In the summer of 2001, the Organising Committee for the Athens 2004 Olympic Games (ATHOC) began a project using Systems Dynamics for the design of venue operations. The project team involved 4 analysts, led by two University Professors acting as scientific advisors. Using the iThink software, the team developed models aimed at helping different stakeholders reach an agreed position about the processes taking place in different venues and the resources required to meet expected levels of service.

The Athens 2004 Olympic Games will represent, just as all previous Olympiads, a complex, large-scale competition event. Within a period of 16 days, 16,000 athletes from 36 different sports will take part in 300 events across 28 venues located in the Greater Athens area. They will be watched by an estimated 5 million ticketed spectators, together with over 20,000 journalists and broadcasters, and 2,500 members of international committees. With a budget of $5billion, and a workforce of over 175,000 for the duration of the Games, ATHOC's task is to ensure the efficient and effective running of the Games in all competition venues, in a fully co-ordinated manner with non-competition venues (e.g. airport, Olympic village etc) and the city's infrastructure (transportation, city operations etc).

For each venue and for each day of the Games, venue operations need to satisfy both functional requirements (the necessary procedures and types of resources) and non-functional requirements (the quality of service provision). The design of venue operations is an activity that involves the majority of functional areas of ATHOC. Out of the total of 27 functional areas, those with most involvement in venue operations are: accreditation, security, technology, transportation, spectator services, venue staffing, logistics, catering, cleaning & waste, sponsors, ticketing, merchandising, broadcasting, press operations, medal ceremonies.

We developed models focusing on specific problems areas, such as printing and distribution of competition results, or athletes' transportation, but also on broader problem areas such as the dynamic profiling of an entire venue for the duration of a whole day. These applications ranged from simple processes involving a small set of actors and resources to complicated ones involving venues with multiple stadia and many thousands of 'customers'. Customers may be spectators, athletes, Games staff, Olympic family, broadcasters, journalists, and many others. In this work we adopted a process-oriented approach to modelling, where we examine problems from a customer-oriented perspective. The contribution of various resources was examined at key stages of each process and many scenarios were developed in collaboration with representatives from the affected functional areas.

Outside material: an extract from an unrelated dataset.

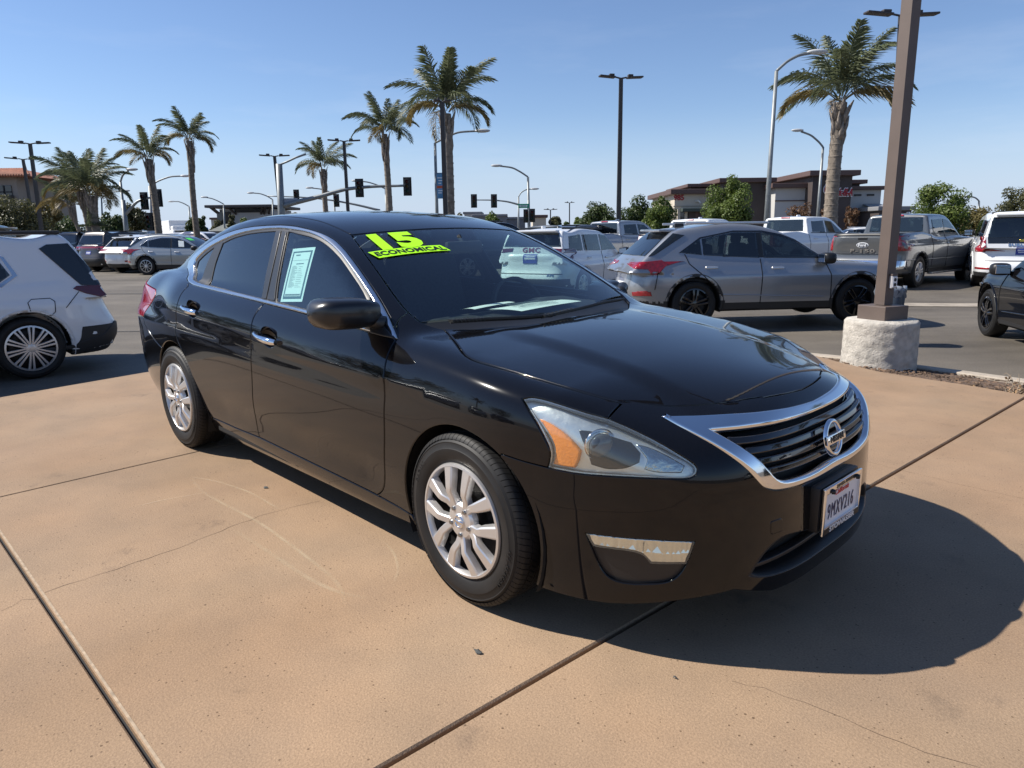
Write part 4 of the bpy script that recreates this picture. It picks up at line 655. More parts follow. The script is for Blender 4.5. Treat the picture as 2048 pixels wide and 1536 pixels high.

The models were used to examine two facets of the venue operations system, under certain assumptions:
1. the behaviour of specific system components, e.g. a particular type of service
2. the behaviour of the system overall.

The first facet of the venue operations system, i.e. the behaviour of specific components of the system is examined by parts of the model like the fragment that follows. This fragment is about the various types of services spectators might want to use in a complex venue area, such as buying food at a catering stand or memorabilia at a merchandising stand, withdrawing money from an ATM etc. This issue is of course linked to the overall behaviour of spectators (not shown here), which includes activities such as circulating in the common venue area, queuing for ticket checking, or watching an event inside a stadium. The behaviour of the service model is determined by two issues: the demand for each type of service and the supply of service by the provider of each service type.

The demand is determined through the 'pct of specs per service type' variable. This is a user-defined parameter expressing the customers expected for each type of service facility as a percentage of total spectator presence. The supply is determined by two parameters: the number of 'Service Points' available (e.g. 10 stands selling food), and the 'specs per channel per minute' service rate (e.g. two spectators serviced per service point per minute). Both variables are user-defined, i.e. they can be set through the interface of the model. According to this representation, spectators arrive at the service facility ('going to facilities'), queue there for a while if no service point is available ('Specs Queue at Facilities'), and eventually get serviced ('servicing').

When simulating this model fragment, we get the results shown in the following screen capture, which focuses on the 'Merchandising' service for the duration of an entire day. The results are both graphical and numeric, and concern four separate service areas within the entire venue. The graphical results include spectators queuing at each moment (blue curve), and the waiting time (red curve), while numerical results include the mean and maximum waiting times, as well as the total number of spectators served throughout the day. This simulation panel also contains one of the parameters that determine the behaviour of the merchandising service, i.e. the number of service points in each area of the venue.